● Extracted material:

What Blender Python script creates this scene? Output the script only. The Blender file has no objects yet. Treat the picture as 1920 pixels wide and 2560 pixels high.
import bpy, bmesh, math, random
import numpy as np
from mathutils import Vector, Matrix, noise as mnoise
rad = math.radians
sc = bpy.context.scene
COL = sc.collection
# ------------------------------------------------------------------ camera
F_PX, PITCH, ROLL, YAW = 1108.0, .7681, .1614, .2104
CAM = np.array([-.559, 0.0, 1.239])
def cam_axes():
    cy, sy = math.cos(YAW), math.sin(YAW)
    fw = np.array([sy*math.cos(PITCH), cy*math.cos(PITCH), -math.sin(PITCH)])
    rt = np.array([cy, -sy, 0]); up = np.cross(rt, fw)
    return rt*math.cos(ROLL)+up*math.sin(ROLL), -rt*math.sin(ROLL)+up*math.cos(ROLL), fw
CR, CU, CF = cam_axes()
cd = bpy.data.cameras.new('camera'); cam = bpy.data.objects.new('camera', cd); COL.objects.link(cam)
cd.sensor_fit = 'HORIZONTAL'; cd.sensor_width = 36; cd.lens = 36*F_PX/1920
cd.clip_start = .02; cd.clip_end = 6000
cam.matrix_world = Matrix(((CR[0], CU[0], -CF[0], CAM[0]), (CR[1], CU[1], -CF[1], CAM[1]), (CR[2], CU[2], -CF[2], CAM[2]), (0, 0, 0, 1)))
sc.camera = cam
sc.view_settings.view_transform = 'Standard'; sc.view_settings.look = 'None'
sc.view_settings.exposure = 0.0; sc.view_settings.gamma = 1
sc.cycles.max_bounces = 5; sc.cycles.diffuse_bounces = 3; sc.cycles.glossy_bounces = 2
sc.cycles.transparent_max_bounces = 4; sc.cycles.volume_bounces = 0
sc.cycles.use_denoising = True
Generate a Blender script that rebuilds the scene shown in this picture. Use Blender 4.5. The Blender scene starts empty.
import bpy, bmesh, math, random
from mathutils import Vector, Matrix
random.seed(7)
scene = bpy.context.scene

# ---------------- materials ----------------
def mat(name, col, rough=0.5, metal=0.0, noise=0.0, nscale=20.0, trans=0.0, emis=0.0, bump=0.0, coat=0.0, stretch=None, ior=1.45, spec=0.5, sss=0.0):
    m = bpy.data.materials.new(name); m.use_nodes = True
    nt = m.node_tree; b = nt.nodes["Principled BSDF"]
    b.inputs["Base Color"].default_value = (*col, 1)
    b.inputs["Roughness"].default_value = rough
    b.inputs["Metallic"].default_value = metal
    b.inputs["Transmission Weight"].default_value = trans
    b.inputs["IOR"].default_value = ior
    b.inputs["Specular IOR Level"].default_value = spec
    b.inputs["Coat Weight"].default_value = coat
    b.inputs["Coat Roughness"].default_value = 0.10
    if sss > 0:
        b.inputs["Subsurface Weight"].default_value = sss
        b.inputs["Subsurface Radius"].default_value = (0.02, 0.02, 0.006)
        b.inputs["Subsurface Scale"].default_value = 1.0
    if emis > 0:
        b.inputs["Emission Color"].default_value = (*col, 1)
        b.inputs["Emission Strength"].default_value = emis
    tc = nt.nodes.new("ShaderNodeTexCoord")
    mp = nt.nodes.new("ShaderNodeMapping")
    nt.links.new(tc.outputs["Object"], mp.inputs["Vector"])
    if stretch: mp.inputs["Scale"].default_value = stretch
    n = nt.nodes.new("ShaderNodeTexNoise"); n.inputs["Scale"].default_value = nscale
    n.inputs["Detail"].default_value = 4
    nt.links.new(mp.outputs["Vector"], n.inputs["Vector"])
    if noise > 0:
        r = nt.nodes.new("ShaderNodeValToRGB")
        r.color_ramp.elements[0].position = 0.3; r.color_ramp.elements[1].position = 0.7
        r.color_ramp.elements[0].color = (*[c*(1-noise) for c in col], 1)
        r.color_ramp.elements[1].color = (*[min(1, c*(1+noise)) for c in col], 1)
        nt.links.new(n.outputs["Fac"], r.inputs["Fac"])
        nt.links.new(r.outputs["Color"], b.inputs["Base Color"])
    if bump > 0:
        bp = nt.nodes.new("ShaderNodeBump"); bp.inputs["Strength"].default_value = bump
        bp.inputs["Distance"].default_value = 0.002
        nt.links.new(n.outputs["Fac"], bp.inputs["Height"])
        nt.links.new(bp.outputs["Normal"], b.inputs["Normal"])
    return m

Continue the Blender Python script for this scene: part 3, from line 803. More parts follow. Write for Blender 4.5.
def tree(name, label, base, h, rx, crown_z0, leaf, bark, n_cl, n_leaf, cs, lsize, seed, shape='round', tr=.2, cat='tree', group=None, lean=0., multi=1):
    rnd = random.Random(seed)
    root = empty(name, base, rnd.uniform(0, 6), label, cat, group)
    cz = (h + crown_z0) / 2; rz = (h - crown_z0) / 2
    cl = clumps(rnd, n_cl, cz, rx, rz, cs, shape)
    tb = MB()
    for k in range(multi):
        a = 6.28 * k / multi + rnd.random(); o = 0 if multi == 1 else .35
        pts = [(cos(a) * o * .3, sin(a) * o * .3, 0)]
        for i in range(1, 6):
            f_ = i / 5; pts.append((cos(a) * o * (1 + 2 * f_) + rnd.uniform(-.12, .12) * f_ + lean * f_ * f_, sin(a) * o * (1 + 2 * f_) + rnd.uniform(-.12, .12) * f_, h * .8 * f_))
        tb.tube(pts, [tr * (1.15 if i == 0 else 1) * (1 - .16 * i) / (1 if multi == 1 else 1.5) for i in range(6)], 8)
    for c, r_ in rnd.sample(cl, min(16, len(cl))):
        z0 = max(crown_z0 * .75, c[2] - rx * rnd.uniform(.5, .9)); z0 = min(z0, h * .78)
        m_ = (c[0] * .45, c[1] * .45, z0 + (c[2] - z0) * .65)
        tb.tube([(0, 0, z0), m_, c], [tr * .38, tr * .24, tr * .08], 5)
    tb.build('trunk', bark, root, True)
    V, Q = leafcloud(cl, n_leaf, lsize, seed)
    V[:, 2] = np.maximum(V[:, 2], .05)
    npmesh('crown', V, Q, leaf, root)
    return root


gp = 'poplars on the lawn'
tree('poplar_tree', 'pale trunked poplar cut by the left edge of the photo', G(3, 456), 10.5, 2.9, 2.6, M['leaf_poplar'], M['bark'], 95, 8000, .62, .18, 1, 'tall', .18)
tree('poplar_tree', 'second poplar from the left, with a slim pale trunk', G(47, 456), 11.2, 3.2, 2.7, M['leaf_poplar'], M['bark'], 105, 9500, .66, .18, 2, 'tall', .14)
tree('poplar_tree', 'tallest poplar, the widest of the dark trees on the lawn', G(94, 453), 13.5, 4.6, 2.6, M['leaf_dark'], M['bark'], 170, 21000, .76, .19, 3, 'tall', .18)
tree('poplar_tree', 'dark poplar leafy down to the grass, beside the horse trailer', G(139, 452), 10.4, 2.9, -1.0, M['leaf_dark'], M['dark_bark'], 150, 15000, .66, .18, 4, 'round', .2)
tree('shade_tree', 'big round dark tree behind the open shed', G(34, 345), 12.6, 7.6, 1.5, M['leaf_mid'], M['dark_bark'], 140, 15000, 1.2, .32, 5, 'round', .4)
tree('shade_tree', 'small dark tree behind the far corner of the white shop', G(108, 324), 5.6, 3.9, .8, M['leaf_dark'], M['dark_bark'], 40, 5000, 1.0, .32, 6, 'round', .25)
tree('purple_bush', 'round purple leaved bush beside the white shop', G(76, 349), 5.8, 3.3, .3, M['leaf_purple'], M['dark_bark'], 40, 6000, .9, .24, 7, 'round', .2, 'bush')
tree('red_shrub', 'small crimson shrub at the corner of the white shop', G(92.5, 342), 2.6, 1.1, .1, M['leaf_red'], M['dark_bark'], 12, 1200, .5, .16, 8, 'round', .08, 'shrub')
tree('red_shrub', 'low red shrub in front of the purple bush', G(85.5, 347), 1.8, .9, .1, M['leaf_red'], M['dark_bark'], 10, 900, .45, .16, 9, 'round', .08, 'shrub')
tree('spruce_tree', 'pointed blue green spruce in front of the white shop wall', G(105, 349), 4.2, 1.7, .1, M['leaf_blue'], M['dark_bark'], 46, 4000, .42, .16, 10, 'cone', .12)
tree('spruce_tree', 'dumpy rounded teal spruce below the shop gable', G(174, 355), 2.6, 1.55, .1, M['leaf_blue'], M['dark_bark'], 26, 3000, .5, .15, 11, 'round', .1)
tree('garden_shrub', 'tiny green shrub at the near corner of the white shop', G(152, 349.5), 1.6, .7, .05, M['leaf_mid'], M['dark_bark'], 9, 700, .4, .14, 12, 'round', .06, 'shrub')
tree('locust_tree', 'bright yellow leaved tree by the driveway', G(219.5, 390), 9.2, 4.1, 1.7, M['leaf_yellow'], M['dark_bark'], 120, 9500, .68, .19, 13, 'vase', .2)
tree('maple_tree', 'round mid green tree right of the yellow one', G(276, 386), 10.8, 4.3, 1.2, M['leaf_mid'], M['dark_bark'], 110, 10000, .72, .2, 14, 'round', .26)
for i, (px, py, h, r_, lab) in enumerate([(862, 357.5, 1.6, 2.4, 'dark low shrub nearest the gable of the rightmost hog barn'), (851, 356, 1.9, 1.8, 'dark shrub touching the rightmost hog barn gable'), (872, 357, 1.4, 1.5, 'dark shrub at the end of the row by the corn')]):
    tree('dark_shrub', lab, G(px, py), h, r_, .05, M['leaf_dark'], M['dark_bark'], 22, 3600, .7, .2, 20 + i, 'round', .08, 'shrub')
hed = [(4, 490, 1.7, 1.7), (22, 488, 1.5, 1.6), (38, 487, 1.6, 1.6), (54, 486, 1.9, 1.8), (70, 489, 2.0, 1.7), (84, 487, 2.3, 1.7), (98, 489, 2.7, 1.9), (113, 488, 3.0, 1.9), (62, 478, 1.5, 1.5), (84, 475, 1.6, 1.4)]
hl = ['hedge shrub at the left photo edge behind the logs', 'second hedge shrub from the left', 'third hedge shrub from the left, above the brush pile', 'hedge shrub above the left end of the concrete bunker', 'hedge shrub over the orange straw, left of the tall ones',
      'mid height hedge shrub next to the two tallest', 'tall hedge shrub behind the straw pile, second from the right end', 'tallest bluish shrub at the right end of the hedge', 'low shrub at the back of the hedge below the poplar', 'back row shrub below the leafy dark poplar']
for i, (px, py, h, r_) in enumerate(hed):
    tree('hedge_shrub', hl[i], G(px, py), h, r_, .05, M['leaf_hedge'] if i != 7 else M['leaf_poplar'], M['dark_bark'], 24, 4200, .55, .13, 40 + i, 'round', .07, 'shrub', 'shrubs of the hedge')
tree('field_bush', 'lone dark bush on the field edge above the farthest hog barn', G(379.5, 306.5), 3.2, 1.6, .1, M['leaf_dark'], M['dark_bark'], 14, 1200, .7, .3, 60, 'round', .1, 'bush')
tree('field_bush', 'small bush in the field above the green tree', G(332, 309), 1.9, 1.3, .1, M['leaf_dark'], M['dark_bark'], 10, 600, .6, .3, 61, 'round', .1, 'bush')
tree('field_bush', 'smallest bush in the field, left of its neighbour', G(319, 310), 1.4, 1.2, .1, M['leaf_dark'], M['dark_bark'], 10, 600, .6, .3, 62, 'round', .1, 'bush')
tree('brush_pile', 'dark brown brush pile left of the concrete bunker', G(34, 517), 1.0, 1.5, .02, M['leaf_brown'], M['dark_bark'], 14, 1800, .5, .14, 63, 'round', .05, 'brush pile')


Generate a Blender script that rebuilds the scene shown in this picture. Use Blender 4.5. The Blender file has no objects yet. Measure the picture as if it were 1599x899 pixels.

● Problem statement:
Each line from the one containing "scene starts empty." through the one containing "scene = bpy.context.scene" must be retyped exactly, the first and last of these included.

● Solution:
Generate a Blender script that rebuilds the scene shown in this picture. Use Blender 4.5. The Blender scene starts empty.
import bpy, bmesh, math, random
from mathutils import Vector, Matrix
random.seed(7)
scene = bpy.context.scene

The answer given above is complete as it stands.